Evidemment, je ne fais pas des films comme Wall Street (rires). Mon individualité ne passe pas par une surenchère de valeurs qu’on attribue au bon fonctionnement de la société. Pour reprendre l’exemple de Wall Street, c’est vrai que je ne me vois pas en trader. Ce n’est pas forcément être inadapté, mais faire son chemin en regardant un peu sur le côté plutôt que dans la même direction que les autres.

De ce point de vue, que vous a apporté la réalisation d’un film hollywoodien comme The Green Hornet?

Ça m’intéressait de faire un film devant être populaire, avec un contact direct, pas du tout intellectuel. Il fallait faire des concessions avec le studio, certaines choses ne me correspondaient pas forcément, mais j’étais assez content de me frotter avec un cinéma un peu hollywoodien, plus à paillettes, le côté plus commercial m’intéressait. Mais sans pour autant avoir un sens de la compétition, pour en revenir à Wall Street. Il ne s’agit pas du tout d’être le premier de la classe: mon héros du Frelon vert, c’est quand même un inadapté, finalement.

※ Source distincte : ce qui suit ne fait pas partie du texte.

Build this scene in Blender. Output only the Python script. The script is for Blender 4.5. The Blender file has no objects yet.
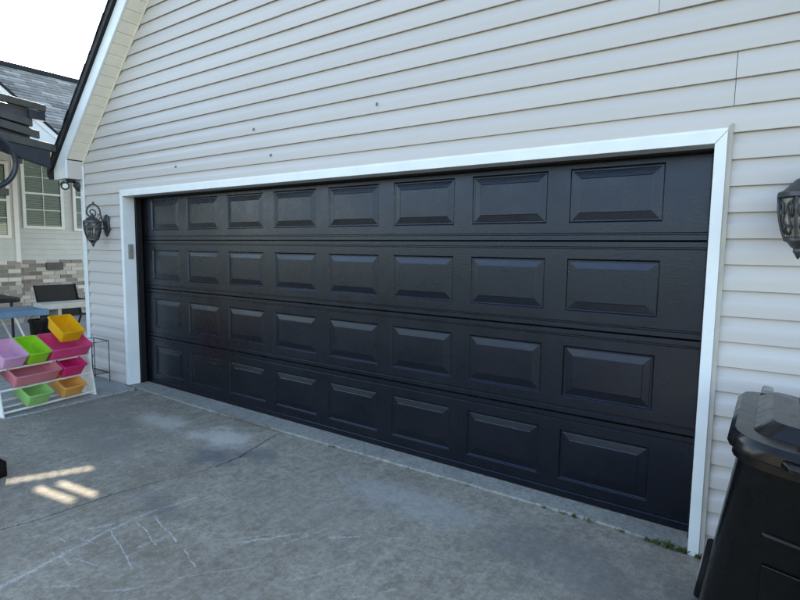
import bpy, bmesh, math, random
from mathutils import Vector, Matrix
random.seed(7)
R = math.radians
sc = bpy.context.scene
COL = sc.collection

# ------------------------------------------------------------------ camera
cam_d = bpy.data.cameras.new('camera'); cam = bpy.data.objects.new('camera', cam_d); COL.objects.link(cam)
CAM = Vector((2.8642, -3.0191, 1.448))
yaw, pitch, roll = -.613, -.0965, .0122
f_ = Vector((math.sin(yaw)*math.cos(pitch), math.cos(yaw)*math.cos(pitch), math.sin(pitch)))
r0 = Vector((math.cos(yaw), -math.sin(yaw), 0)); u0 = r0.cross(f_)
r_ = math.cos(roll)*r0 + math.sin(roll)*u0; u_ = -math.sin(roll)*r0 + math.cos(roll)*u0
M = Matrix((r_, u_, -f_)).transposed().to_4x4(); M.translation = CAM
cam.matrix_world = M
cam_d.sensor_width = 36; cam_d.lens = 532.32/800*36; cam_d.clip_start = .02; cam_d.clip_end = 2000
sc.camera = cam
# ------------------------------------------------------------------ world, sun, exposure
SUN_A, SUN_E = R(68), R(28.5)          # azimuth from +y towards -x, elevation
S = Vector((-math.sin(SUN_A)*math.cos(SUN_E), math.cos(SUN_A)*math.cos(SUN_E), math.sin(SUN_E)))
w = bpy.data.worlds.new('World'); sc.world = w; w.use_nodes = True
wn = w.node_tree; bg = wn.nodes['Background']
sky = wn.nodes.new('ShaderNodeTexSky'); sky.sky_type = 'NISHITA'; sky.sun_disc = False
sky.sun_elevation = SUN_E; sky.sun_rotation = -SUN_A
sky.air_density = 1.0; sky.dust_density = .6; sky.ozone_density = 1.2
wb = wn.nodes.new('ShaderNodeMix'); wb.data_type = 'RGBA'; wb.blend_type = 'MULTIPLY'; wb.inputs[0].default_value = 1
wb.inputs[7].default_value = (1.05, .985, .885, 1)     # camera white balance, even over the whole sky
wn.links.new(sky.outputs[0], wb.inputs[6]); wn.links.new(wb.outputs[2], bg.inputs[0]); bg.inputs[1].default_value = .13
sun_d = bpy.data.lights.new('sun', 'SUN'); sun_d.energy = 5.0; sun_d.angle = R(.53); sun_d.color = (1, .91, .72)
sun = bpy.data.objects.new('sun', sun_d); COL.objects.link(sun)
sun.rotation_euler = (-S).to_track_quat('-Z', 'Y').to_euler()
sun.location = S*30
vs = sc.view_settings; vs.view_transform = 'Standard'; vs.look = 'None'; vs.gamma = 1; vs.use_curve_mapping = False
vs.exposure = 2.4
sc.render.engine = 'CYCLES'
sc.cycles.max_bounces = 6; sc.cycles.transparent_max_bounces = 8

# ------------------------------------------------------------------ materials
def N(nt, t, **kw):
    n = nt.nodes.new(t)
    for k, v in kw.items(): setattr(n, k, v)
    return n
class Mat:
    def __init__(s, name, base, rough=.6, spec=.5, metal=0):
        s.m = bpy.data.materials.new(name); s.m.use_nodes = True; s.t = s.m.node_tree
        s.b = s.t.nodes['Principled BSDF']
        s.b.inputs['Base Color'].default_value = (*base, 1); s.b.inputs['Roughness'].default_value = rough
        s.b.inputs['Specular IOR Level'].default_value = spec; s.b.inputs['Metallic'].default_value = metal
        s.tc = None
    def n(s, t, **kw): return N(s.t, t, **kw)
    def l(s, a, b): s.t.links.new(a, b)
    def coord(s, kind='Object'):
        if not s.tc: s.tc = s.n('ShaderNodeTexCoord')
        return s.tc.outputs[kind]
    def mapped(s, scale, kind='Object'):
        m = s.n('ShaderNodeMapping'); m.inputs['Scale'].default_value = scale; s.l(s.coord(kind), m.inputs[0]); return m.outputs[0]
    def noise(s, scale, detail=5, vec=None, rough=.6, dist=0):
        n = s.n('ShaderNodeTexNoise'); n.inputs['Scale'].default_value = scale; n.inputs['Detail'].default_value = detail
        n.inputs['Roughness'].default_value = rough; n.inputs['Distortion'].default_value = dist
        s.l(vec if vec is not None else s.coord(), n.inputs['Vector']); return n.outputs['Fac']
    def ramp(s, fac, stops):
        r = s.n('ShaderNodeValToRGB'); e = r.color_ramp.elements
        while len(e) < len(stops): e.new(.5)
        for el, (p, c) in zip(e, stops): el.position = p; el.color = (*c, 1) if len(c) == 3 else c
        s.l(fac, r.inputs[0]); return r.outputs[0]
    def rng(s, fac, a, b, c, d, smooth=False):
        m = s.n('ShaderNodeMapRange'); m.interpolation_type = 'SMOOTHSTEP' if smooth else 'LINEAR'
        for i, v in zip((1, 2, 3, 4), (a, b, c, d)): m.inputs[i].default_value = v
        s.l(fac, m.inputs[0]); return m.outputs[0]
    def math(s, op, a, b=None, clamp=False):
        m = s.n('ShaderNodeMath', operation=op, use_clamp=clamp)
        for i, v in enumerate((a, b)):
            if v is None: continue
            if isinstance(v, (int, float)): m.inputs[i].default_value = v
            else: s.l(v, m.inputs[i])
        return m.outputs[0]
    def mix(s, fac, a, b, blend='MIX'):
        m = s.n('ShaderNodeMix', data_type='RGBA', blend_type=blend)
        for i, v in ((0, fac), (6, a), (7, b)):
            if isinstance(v, (int, float)): m.inputs[i].default_value = v
            elif isinstance(v, tuple): m.inputs[i].default_value = (*v, 1)
            else: s.l(v, m.inputs[i])
        return m.outputs[2]
    def color(s, o): s.l(o, s.b.inputs['Base Color'])
    def rough(s, o): s.l(o, s.b.inputs['Roughness'])
    def bump(s, h, strength=.3, dist=.01):
        b = s.n('ShaderNodeBump'); b.inputs['Strength'].default_value = strength; b.inputs['Distance'].default_value = dist
        s.l(h, b.inputs['Height'])
        if s.b.inputs['Normal'].is_linked: s.l(s.b.inputs['Normal'].links[0].from_socket, b.inputs['Normal'])
        s.l(b.outputs[0], s.b.inputs['Normal'])
def plain(name, base, rough=.6, spec=.5, metal=0, var=.12, scale=14, bump=.1):
    m = Mat(name, base, rough, spec, metal)
    nz = m.noise(scale, 6)
    lo = tuple(c*(1-var) for c in base); hi = tuple(min(1, c*(1+var)) for c in base)
    m.color(m.ramp(nz, [(.3, lo), (.7, hi)]))
    m.rough(m.rng(m.noise(scale*2.3, 4), .3, .7, max(.02, rough-.08), min(1, rough+.1)))
    if bump: m.bump(m.noise(scale*9, 3), bump, .003)
    return m.m

# vinyl siding
m = Mat('vinyl_siding', (.6, .585, .56), .42, .4)
geo = m.n('ShaderNodeNewGeometry'); wp = geo.outputs['Position']
oi = m.n('ShaderNodeObjectInfo')
base = m.mix(oi.outputs['Random'], (.495, .458, .448), (.535, .496, .486))
mp = m.n('ShaderNodeMapping'); mp.inputs['Scale'].default_value = (1.1, 1, .35); m.l(wp, mp.inputs[0])
dirt = m.noise(1.6, 7, mp.outputs[0], .68)
base = m.mix(m.rng(dirt, .48, .78, 0, .3), base, (.50, .475, .43))
mp2 = m.n('ShaderNodeMapping'); mp2.inputs['Scale'].default_value = (9, 9, .8); m.l(wp, mp2.inputs[0])
streak = m.noise(1.0, 6, mp2.outputs[0], .6)
base = m.mix(m.rng(streak, .58, .8, 0, .22), base, (.47, .46, .42))
m.color(base)
mp3 = m.n('ShaderNodeMapping'); mp3.inputs['Scale'].default_value = (5, 60, 110); m.l(wp, mp3.inputs[0])
m.bump(m.noise(1.0, 5, mp3.outputs[0], .6), .07, .004)
mp4 = m.n('ShaderNodeMapping'); mp4.inputs['Scale'].default_value = (1.3, 1, 5); m.l(wp, mp4.inputs[0])
m.bump(m.noise(1.0, 3, mp4.outputs[0], .5), .22, .01)
m.rough(m.rng(dirt, .3, .7, .36, .52))
SIDING = m.m
WHITE = plain('white_aluminium_trim', (.72, .735, .755), .34, .5, 0, .05, 5, .04)
JCH = plain('beige_channel', (.40, .37, .33), .5, .4, 0, .12, 8)
SOFFIT = plain('vinyl_soffit', (.80, .75, .66), .55, .3, 0, .06, 6)
WEATHER = plain('black_weatherstrip', (.008, .008, .009), .55, .3)
# garage door paint
m = Mat('black_door_paint', (.013, .013, .015), .3, .62)
geo = m.n('ShaderNodeNewGeometry')
mp = m.n('ShaderNodeMapping'); mp.inputs['Scale'].default_value = (16, 90, 120); m.l(geo.outputs['Position'], mp.inputs[0])
grain = m.noise(1.0, 6, mp.outputs[0], .65, .4)
m.bump(grain, .10, .005)
m.bump(m.noise(150, 3, geo.outputs['Position'], .6), .10, .002)
big = m.noise(1.7, 6, geo.outputs['Position'], .6)
m.color(m.mix(m.rng(big, .35, .75, 0, 1), (.0030, .0030, .0040), (.0050, .0050, .0064)))
m.rough(m.rng(m.noise(3.1, 7, geo.outputs['Position'], .7), .3, .75, .22, .36))
m.b.inputs['Specular Tint'].default_value = (.58, .69, 1, 1)  # blue sky sheen put into the paint's specular tint
DOOR = m.m
# concrete driveway
SEG = bpy.data.node_groups.new('chalk_stroke', 'ShaderNodeTree')
for nm, st in (('P', 'NodeSocketVector'), ('A', 'NodeSocketVector'), ('B', 'NodeSocketVector'), ('W', 'NodeSocketFloat')):
    SEG.interface.new_socket(nm, in_out='INPUT', socket_type=st)
SEG.interface.new_socket('Mask', in_out='OUTPUT', socket_type='NodeSocketFloat')
gi = SEG.nodes.new('NodeGroupInput'); go = SEG.nodes.new('NodeGroupOutput')
def vm(op, a, b=None):
    n = SEG.nodes.new('ShaderNodeVectorMath'); n.operation = op; SEG.links.new(a, n.inputs[0])
    if b is not None: SEG.links.new(b, n.inputs[1])
    return n
pa = vm('SUBTRACT', gi.outputs[0], gi.outputs[1]).outputs[0]; ba = vm('SUBTRACT', gi.outputs[2], gi.outputs[1]).outputs[0]
d1 = vm('DOT_PRODUCT', pa, ba).outputs['Value']; d2 = vm('DOT_PRODUCT', ba, ba).outputs['Value']
dv = SEG.nodes.new('ShaderNodeMath'); dv.operation = 'DIVIDE'; dv.use_clamp = True
SEG.links.new(d1, dv.inputs[0]); SEG.links.new(d2, dv.inputs[1])
scl = SEG.nodes.new('ShaderNodeVectorMath'); scl.operation = 'SCALE'; SEG.links.new(ba, scl.inputs[0]); SEG.links.new(dv.outputs[0], scl.inputs['Scale'])
ds = vm('DISTANCE', pa, scl.outputs[0]).outputs['Value']
mr = SEG.nodes.new('ShaderNodeMapRange'); mr.interpolation_type = 'SMOOTHSTEP'
SEG.links.new(ds, mr.inputs[0]); mr.inputs[1].default_value = 0; SEG.links.new(gi.outputs[3], mr.inputs[2]); mr.inputs[3].default_value = 1; mr.inputs[4].default_value = 0
SEG.links.new(mr.outputs[0], go.inputs[0])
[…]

L’écume des jours est votre premier film français. Pourquoi avoir attendu si longtemps?

C’est difficile à expliquer, ou de répondre à cette question. Au départ, je n’étais pas auteur au niveau des textes, donc je ne pensais pas que la France avait du boulot à me proposer, parce qu’en France, le réalisateur est vu comme un auteur, et je n’avais pas cette confiance en moi. Cela a pris du temps. La distance du langage m’aidait finalement à me protéger par rapport à une sorte de pudeur et de timidité que j’ai réussi à surmonter un peu au fil des années.